Talwar believes that the biggest disrupter in corporate treasury will be artificial intelligence and block chain, and that today’s “social structures and political governance models are at the crossroads”
Reinventing and transforming treasury
To deal with these new crossroads, Talwar believes that businesses need to respond by reinventing and transforming themselves, e.g. the Chinese construction company built a 30 story office block in 15 days.
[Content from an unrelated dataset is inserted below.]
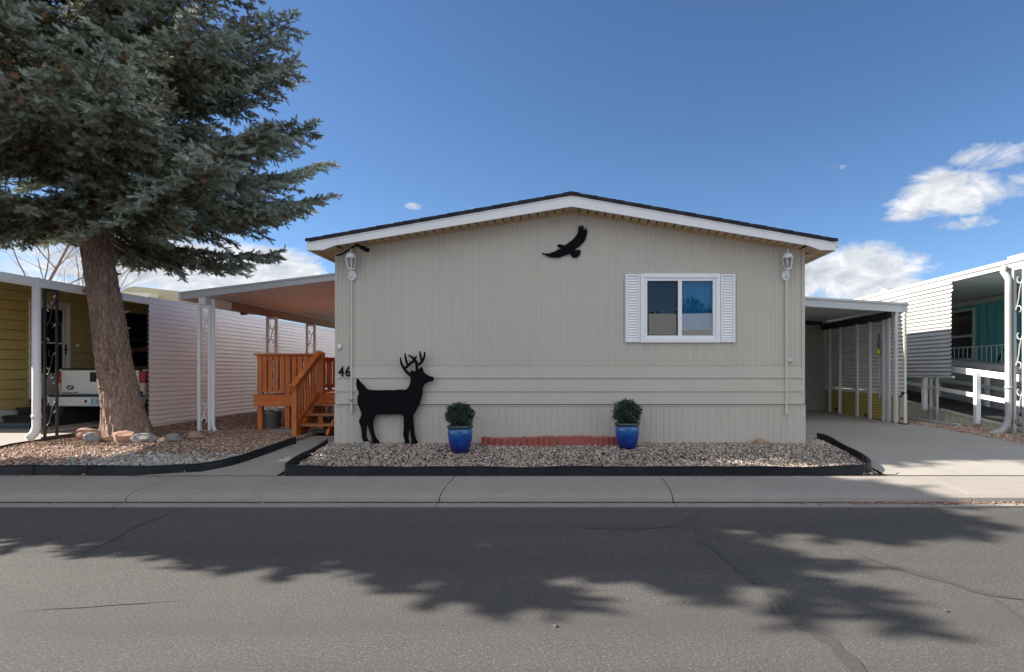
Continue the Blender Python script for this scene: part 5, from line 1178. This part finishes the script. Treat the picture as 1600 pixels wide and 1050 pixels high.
# ------------------------------------------------------------------ spruces
def finger_template(nn=44, L=.088, nl=.035, nw=.0042, seed=0):
    rg = np.random.default_rng(seed); V = []; F = []
    for i in range(nn):
        t_ = (i+.5)/nn; a = i*2.399+rg.uniform(-.3,.3); p = np.array([0, 0, t_*L]); tilt = .42+.75*(t_**2.2)+rg.uniform(-.12,.12)
        d = np.array([math.cos(a)*math.cos(tilt), math.sin(a)*math.cos(tilt), math.sin(tilt)]); s = np.array([-math.sin(a), math.cos(a), 0])
        l = nl*rg.uniform(.8,1.15); n0 = len(V); V += [p-s*nw, p+s*nw, p+d*l]; F.append((n0,n0+1,n0+2))
    n0 = len(V); r = .0045
    for z in (0, L):
        for j in range(3): V.append(np.array([r*math.cos(j*2.09), r*math.sin(j*2.09), z]))
    for j in range(3):
        k_ = (j+1) % 3; F += [(n0+j,n0+k_,n0+3+k_),(n0+j,n0+3+k_,n0+3+j)]
    return np.array(V), np.array(F)
def spruce(x0, y0, lean, z0, ztop, prof, whorl_dz, per, label, seed, dens=1.0, fs=1.0, group=None, nn=44, nw=.0042, azbias=None, fill=0):
    rg = random.Random(seed); zb = zg(y0)-.05
    root = thing('spruce_tree', (x0, y0, zb), label, 'tree', group)
    def cen(z):
        for (a, b_), (c, d) in zip(lean, lean[1:]):
            if z <= c: t_ = (z-a)/(c-a); return b_+(d-b_)*(t_*t_*(3-2*t_)*.4+t_*.6)
        return lean[-1][1]
    rad0 = .252
    def trad(z):
        h = max(0,z-zb); r = rad0*max(.05, 1-h/(ztop-zb))**.8+.02
        return r*(1+.52*math.exp(-h*2.9))
    # trunk with ridged plates
    nr, nz = 150, 330; V = np.zeros((nr*nz,3)); zt = [zb+(ztop-zb)*(i/(nz-1))**1.7 for i in range(nz)]
    for i, z in enumerate(zt):
        c = cen(z); r = trad(z); near = z < z0+1.5
        for j in range(nr):
            a = 2*math.pi*j/nr; ca, sa = math.cos(a), math.sin(a)
            if near:
                q = Vector((ca*2.6, sa*2.6, z*1.1)); q += Vector((0,0,1))*mnoise.noise(Vector((ca*3,sa*3,z*2)))*.5
                n1 = 1-abs(mnoise.noise(q*2.6))*2.4; n2 = mnoise.noise(Vector((ca*14,sa*14,z*9)))
                flare = .10*math.exp(-max(0,z-zb)*3.2)*math.sin(a*5+seed)
                n3 = mnoise.noise(Vector((ca*7,sa*7,z*2.6)))
                rr = r*(1+flare)+.024*max(-1.2,n1)+.010*n2+.018*max(0,n3)
            else: rr = r
            V[i*nr+j] = (x0+c+ca*rr, y0+sa*rr, z)
    idx = np.arange(nr*(nz-1)); j = idx % nr; i = idx//nr; jn = (j+1) % nr
    F = np.stack([i*nr+j, i*nr+jn, (i+1)*nr+jn, (i+1)*nr+j], 1)
    nmesh('trunk', V, F, M['bark'], root, smooth=True)
    stb = MB()
    for i in range(9):
        z = zb+.9+i*.33+rg.uniform(-.1,.1); a = rg.uniform(0,6.28); d = Vector((math.cos(a),math.sin(a),rg.uniform(-.1,.35))); p = Vector((x0+cen(z),y0,z))+d*(trad(z)-.03)
        b_ = MB(); b_.tube([p, p+d*.05, p+d*rg.uniform(.07,.16)], [.045,.024,.013], 7); b_.build('dead_stub', M['bark'], root)
    limbs = MB(); fp = []; fd = []; fl = []; fv = []
    def R_(z):
        for (a, b_), (c, d) in zip(prof, prof[1:]):
            if z <= c: return b_+(d-b_)*(z-a)/(c-a)
        return prof[-1][1]
    z = z0; up = Vector((0,0,1))
    while z < ztop-.3:
        nm_ = per if z < ztop-3 else per-1
        for kk in range(nm_+fill):
            zz = z+rg.uniform(-.12,.12)*1.2; L = R_(zz)*rg.uniform(.78,1.10)
            a = rg.uniform(0, 6.283) if rg.random() < .35 else (kk*6.283/per+z*2.4+rg.uniform(-.25,.25))
            if kk >= nm_: L *= rg.uniform(.28,.55); a = rg.uniform(0, 6.283)
            if azbias: L *= azbias(a, zz)
            if L < .25: continue
            t0 = (zz-z0)/(ztop-z0); d0 = Vector((math.cos(a), math.sin(a), 0)); side = d0.cross(up)
            sag = (-.32+.65*t0)+rg.uniform(-.08,.08); curl = .28+rg.uniform(-.05,.1); n = 14; P = []
            bend = rg.uniform(-.18,.18)
            for i in range(n+1):
                t_ = i/n; P.append(Vector((x0+cen(zz), y0, zz))+d0*(L*t_*(1-.05*t_))+side*(bend*L*t_*t_)+up*(L*(sag*t_+curl*t_**2.6*.9)))
            rb = .012+.011*L; limbs.tube(P, [rb*(1-.85*i/n) for i in range(n+1)], 5, False)
            # side boughs
            m = max(4, int(L*10*dens))
            for q in range(m):
                t_ = .22+.78*(q+rg.random()*.8)/m; t_ = min(t_, .995); f = t_*n; i = min(n-1, int(f)); c = P[i].lerp(P[i+1], f-i); dd = (P[i+1]-P[i]).normalized()
                s = 1 if q % 2 else -1; sl_ = (L*.26*(1-t_*.75)+.20)*rg.uniform(.7,1.2); sd = (dd*rg.uniform(.55,.95)+side*s*rg.uniform(.7,1.0)+up*rg.uniform(-.22,.10)).normalized()
                k_ = max(3, int(sl_/.075)); Q = [c]
                for u in range(k_): v_ = (u+1)/k_; Q.append(c+sd*(sl_*v_)+up*(-.26*sl_*v_*v_+.10*sl_*v_**3))
                limbs.tube(Q, [.008*(1-.7*u/k_) for u in range(k_+1)], 3, False)
                for u in range(1, k_+1):
                    base = Q[u]; fw = (Q[u]-Q[u-1]).normalized(); sb = fw.cross(up)
                    if sb.length < .1: continue
                    sb.normalize()
                    nf = 3 if u < k_ else 4
                    for w_ in range(nf):
                        if rg.random() > .96*dens+.1: continue
                        ss = (-1, 1, 0, 0)[w_]; dv = fw*rg.uniform(.35,.9)+sb*ss*rg.uniform(.6,1.1)+up*(rg.uniform(-.5,.4) if w_ < 2 else rg.uniform(-1.0,1.0))
                        if w_ == 3: dv = fw+up*.15
                        fp.append(base-fw*rg.uniform(0,.05)); fd.append(dv.normalized()); fl.append(rg.uniform(.75,1.35)*fs)
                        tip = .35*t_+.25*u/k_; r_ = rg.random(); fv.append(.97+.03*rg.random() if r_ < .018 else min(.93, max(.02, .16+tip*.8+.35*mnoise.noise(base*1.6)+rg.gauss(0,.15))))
        z += whorl_dz*rg.uniform(.85,1.15)
    limbs.build('branches', M['twig_wood'], root, recalc=False)
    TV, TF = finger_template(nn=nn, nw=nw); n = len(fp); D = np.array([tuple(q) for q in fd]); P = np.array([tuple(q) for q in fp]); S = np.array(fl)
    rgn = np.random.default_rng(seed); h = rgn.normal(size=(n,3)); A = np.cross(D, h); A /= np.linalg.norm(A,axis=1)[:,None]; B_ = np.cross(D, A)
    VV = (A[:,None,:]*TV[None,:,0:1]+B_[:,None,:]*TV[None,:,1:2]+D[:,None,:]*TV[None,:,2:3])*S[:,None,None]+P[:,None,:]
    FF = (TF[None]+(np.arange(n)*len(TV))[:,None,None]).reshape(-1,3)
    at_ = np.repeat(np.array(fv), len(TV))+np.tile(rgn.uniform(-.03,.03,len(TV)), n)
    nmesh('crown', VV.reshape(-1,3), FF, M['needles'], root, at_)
    open('/tmp/sp.txt','a').write('%d %d\n'%(n,len(FF))); return root
prof1 = [(3.6,2.5),(4.4,3.2),(5.0,3.9),(5.7,4.45),(6.6,3.8),(8.2,3.25),(9.2,2.3),(10.3,1.1),(11.2,.2)]
def bias1(a, z):
    k_ = max(0, min(1, (z-5.9)/1.2)); return 1-.60*k_*max(0, -math.sin(a))**.7
spruce(-7.93, 10.3, [(.3,0),(2.0,-.30),(4.0,-.60),(8,-.85),(13.5,-.9)], 4.2, 11.2, prof1, .27, 7, 'big blue spruce leaning over the left yard', 21, dens=1.0, fs=1.18, nn=38, nw=.0046, azbias=bias1, fill=4)
prof2 = [(2.8,2.0),(4.4,2.2),(5.7,2.45),(6.9,3.0),(7.9,2.0),(8.6,1.5),(9.5,.85),(10.1,.3)]
spruce(-11.9, 7.85, [(.3,0),(12,0)], 3.0, 10.2, prof2, .30, 8, 'second spruce standing left of the olive home, out of the frame', 5, dens=.72, fs=2.2, nn=14, nw=.016, azbias=lambda a, z: .74-.50*math.sin(a))

# ------------------------------------------------------------------ bare trees
def bare(x, y, h, label, seed, r0=.16, spread=.5):
    rg = random.Random(seed); root = thing('bare_tree', (x, y, zg(y)), label, 'tree', 'leafless trees behind the olive home'); tr_ = MB(); br = MB()
    def grow(b, p, d, L, r, lev):
        n = 5 if lev < 3 else 3; P = [p]; q = p.copy(); dd = d.copy()
        for i in range(n):
            dd = (dd+Vector((rg.gauss(0,.10),rg.gauss(0,.10),rg.gauss(.04,.06)))).normalized(); q = q+dd*(L/n); P.append(q.copy())
        b.tube(P, [r*(1-.55*i/n) for i in range(n+1)], 6 if lev < 2 else 3, False)
        if lev >= 6: return
        for k_ in range((6,5,4,4,3,3)[lev]):
            i = rg.randint(1 if lev else 2, n); a = rg.uniform(0,6.28); s = Vector((math.cos(a),math.sin(a),rg.uniform(.1,.7))).normalized()
            grow(br, P[i], (dd*rg.uniform(.4,.9)+s*rg.uniform(.6,1.0)*spread*2).normalized(), L*rg.uniform(.5,.72), r*(1-.5*i/n)*.46, lev+1)
    grow(tr_, Vector((x,y,zg(y))), Vector((0,0,1)), h*.62, r0, 0)
    tr_.build('trunk', M['bare_bark'], root, recalc=False, smooth=True); br.build('branches', M['bare_bark'], root, recalc=False)
bare(ax(24,23), 23, 11, 'leafless tree at the left edge with one straight trunk', 3, .09)
bare(ax(96,25), 25, 9.5, 'leafless tree rising just left of the spruce trunk', 8, .08, .45)
bare(ax(200,30), 30, 9.0, 'faint leafless tree showing just right of the spruce trunk', 12, .05, .6)
bare(ax(-70,21), 21, 11, 'leafless tree partly cut off beyond the left edge of the view', 15, .09)
for o in bpy.data.objects:
    if '_w' in o: del o['_w']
His general methodology for embracing the future of business is to:
- create a team of future scouts - of all ages and backgrounds, not just senior management who scan the future, sharing insights and dialogues with all sorts of people
- adopt a three horizon - 12 months, 1-3 yeras and 4-10 years - mindset
- create 1-3 year detailed strategies
- build key muscles: flexibility, experimentatation, prototyping and rapid innovation
- management - needs to simplify and tackle complexity throughout the organisation.
In small technical teams, such as the corporate treasury department, the key task is to free up your staff by:
- not accepting that anything is a given, getting them to question everything
- simplifying and reducing complexity but beware the resistance from staff who created the system/process and/or who carry out the process
- asking what things add NO value and eliminate them
- having an orgy of elimination so that jobs are NOT routine
- making jobs interesting because bright people hate doing simple things
- celebrating the simple, smart ways of doing things
- looking out for internal rules that get in the way of your staff being effective
- equipping staff to think and act by themselves to “think outside the box”.
CTMfile take: Simplifying and reducing complexity should be the mantra for both banks and corporate treasury departments. Easy to say, however, extremely hard to do.